- _Stated task_
Please give back word for word the lines below, from the first one through the one with "COL = S.collection".
* * * * * * * * *
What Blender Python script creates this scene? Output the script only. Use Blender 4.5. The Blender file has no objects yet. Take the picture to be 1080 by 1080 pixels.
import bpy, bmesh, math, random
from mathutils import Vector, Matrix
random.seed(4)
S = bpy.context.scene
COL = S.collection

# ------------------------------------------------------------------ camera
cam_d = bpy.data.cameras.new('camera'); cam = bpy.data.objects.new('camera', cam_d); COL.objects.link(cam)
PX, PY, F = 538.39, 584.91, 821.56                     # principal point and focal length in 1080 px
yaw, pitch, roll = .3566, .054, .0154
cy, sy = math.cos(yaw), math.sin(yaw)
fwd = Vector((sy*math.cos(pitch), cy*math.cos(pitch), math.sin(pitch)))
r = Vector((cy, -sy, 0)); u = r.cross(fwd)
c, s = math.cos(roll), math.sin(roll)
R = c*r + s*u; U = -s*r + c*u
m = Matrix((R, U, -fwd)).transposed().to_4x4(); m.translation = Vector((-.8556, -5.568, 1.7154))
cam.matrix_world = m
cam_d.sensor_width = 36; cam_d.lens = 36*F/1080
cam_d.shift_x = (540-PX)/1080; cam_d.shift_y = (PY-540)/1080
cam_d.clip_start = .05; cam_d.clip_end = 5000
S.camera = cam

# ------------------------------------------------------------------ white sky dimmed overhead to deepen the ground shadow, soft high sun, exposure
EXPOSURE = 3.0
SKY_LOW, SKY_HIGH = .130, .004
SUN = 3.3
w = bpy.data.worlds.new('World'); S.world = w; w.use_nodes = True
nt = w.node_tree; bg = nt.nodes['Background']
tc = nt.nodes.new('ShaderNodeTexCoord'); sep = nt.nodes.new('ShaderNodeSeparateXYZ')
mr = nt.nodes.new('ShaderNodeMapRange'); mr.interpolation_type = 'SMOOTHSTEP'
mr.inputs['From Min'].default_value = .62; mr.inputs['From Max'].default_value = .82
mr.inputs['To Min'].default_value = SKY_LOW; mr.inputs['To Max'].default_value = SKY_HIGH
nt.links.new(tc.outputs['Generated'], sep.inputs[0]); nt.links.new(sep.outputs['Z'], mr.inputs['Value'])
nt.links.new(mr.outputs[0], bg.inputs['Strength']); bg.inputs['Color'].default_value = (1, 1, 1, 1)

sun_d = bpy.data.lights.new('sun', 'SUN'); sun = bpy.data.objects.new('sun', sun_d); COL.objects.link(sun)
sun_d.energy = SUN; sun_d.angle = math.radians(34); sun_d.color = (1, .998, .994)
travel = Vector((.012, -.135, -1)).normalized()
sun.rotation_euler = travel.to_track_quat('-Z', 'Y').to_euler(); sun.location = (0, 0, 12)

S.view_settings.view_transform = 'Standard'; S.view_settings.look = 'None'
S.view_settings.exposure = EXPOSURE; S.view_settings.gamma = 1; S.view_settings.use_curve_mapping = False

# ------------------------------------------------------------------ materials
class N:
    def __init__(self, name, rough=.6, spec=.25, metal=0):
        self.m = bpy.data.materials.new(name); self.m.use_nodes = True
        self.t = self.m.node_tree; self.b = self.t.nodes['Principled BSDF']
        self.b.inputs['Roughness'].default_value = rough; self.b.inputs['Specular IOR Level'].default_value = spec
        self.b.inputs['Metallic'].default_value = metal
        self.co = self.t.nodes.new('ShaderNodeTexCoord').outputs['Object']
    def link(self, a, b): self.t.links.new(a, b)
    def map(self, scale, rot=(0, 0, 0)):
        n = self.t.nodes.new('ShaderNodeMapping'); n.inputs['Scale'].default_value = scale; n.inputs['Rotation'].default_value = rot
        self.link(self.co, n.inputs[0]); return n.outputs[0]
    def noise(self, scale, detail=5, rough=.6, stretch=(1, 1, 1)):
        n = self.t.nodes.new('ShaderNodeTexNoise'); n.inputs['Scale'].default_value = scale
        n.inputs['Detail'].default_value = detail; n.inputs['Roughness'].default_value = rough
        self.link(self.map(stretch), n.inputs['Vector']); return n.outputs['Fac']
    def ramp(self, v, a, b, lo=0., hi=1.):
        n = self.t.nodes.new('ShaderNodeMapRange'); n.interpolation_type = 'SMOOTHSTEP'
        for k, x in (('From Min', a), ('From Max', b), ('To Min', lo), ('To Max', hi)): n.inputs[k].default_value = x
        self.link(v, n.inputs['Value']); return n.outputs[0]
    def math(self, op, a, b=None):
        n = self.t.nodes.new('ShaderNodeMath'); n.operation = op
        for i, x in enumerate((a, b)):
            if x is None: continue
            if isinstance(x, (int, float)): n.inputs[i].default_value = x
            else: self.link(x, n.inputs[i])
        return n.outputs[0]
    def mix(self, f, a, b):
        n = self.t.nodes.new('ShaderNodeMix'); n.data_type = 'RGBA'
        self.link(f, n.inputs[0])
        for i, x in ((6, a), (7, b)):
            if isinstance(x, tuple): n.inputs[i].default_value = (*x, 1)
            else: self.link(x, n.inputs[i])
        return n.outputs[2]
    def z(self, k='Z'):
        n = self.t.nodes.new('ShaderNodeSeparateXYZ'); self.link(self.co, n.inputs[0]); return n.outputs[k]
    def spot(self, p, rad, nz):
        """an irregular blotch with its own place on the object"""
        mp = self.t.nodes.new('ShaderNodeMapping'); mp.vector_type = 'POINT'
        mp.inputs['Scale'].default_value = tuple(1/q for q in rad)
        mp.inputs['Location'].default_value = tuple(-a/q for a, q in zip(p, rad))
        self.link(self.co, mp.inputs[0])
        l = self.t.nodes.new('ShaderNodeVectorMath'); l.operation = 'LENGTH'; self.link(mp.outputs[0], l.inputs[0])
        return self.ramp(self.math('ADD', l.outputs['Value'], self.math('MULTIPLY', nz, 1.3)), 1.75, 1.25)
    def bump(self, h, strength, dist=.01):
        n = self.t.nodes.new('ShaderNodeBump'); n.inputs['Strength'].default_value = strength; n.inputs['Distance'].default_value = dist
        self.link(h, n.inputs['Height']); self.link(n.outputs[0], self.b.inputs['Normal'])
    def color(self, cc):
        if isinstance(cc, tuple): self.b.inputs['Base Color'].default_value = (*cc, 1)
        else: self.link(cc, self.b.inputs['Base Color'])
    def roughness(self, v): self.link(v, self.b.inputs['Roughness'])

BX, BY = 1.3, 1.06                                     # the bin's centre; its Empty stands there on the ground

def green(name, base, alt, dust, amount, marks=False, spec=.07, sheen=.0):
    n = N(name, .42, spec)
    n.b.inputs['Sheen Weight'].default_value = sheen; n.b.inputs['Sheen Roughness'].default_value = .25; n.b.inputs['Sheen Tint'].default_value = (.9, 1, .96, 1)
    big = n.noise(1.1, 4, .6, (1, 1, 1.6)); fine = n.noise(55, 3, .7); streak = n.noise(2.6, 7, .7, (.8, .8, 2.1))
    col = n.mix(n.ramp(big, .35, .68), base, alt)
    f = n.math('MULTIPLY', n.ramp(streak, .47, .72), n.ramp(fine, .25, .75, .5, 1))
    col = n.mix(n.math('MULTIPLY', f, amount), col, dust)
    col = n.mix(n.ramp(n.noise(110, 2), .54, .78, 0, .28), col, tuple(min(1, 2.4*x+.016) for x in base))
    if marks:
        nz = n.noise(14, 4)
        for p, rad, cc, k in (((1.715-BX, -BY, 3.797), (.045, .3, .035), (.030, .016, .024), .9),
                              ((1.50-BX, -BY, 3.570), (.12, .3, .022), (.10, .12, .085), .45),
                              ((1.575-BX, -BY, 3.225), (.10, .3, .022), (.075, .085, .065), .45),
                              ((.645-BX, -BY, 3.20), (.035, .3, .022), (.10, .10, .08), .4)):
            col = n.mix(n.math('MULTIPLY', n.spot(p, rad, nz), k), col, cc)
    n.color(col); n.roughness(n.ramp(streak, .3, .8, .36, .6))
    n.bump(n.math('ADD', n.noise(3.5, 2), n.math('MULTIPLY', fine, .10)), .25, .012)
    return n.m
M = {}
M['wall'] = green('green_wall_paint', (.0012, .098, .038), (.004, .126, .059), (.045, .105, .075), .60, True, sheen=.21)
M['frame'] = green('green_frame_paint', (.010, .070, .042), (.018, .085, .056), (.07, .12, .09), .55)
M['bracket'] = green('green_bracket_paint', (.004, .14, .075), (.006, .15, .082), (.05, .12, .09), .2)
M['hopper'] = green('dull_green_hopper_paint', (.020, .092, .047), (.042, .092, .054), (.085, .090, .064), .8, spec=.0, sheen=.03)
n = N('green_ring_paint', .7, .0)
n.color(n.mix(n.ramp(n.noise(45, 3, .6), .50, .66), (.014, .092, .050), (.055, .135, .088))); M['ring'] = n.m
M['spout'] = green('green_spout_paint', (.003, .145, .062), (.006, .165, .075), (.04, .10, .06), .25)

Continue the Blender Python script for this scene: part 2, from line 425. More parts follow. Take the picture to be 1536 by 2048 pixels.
* * * * * * * * *
- _Exercise result_
What Blender Python script creates this scene? Output the script only. Use Blender 4.5. The Blender file has no objects yet. Take the picture to be 1080 by 1080 pixels.
import bpy, bmesh, math, random
from mathutils import Vector, Matrix
random.seed(4)
S = bpy.context.scene
COL = S.collection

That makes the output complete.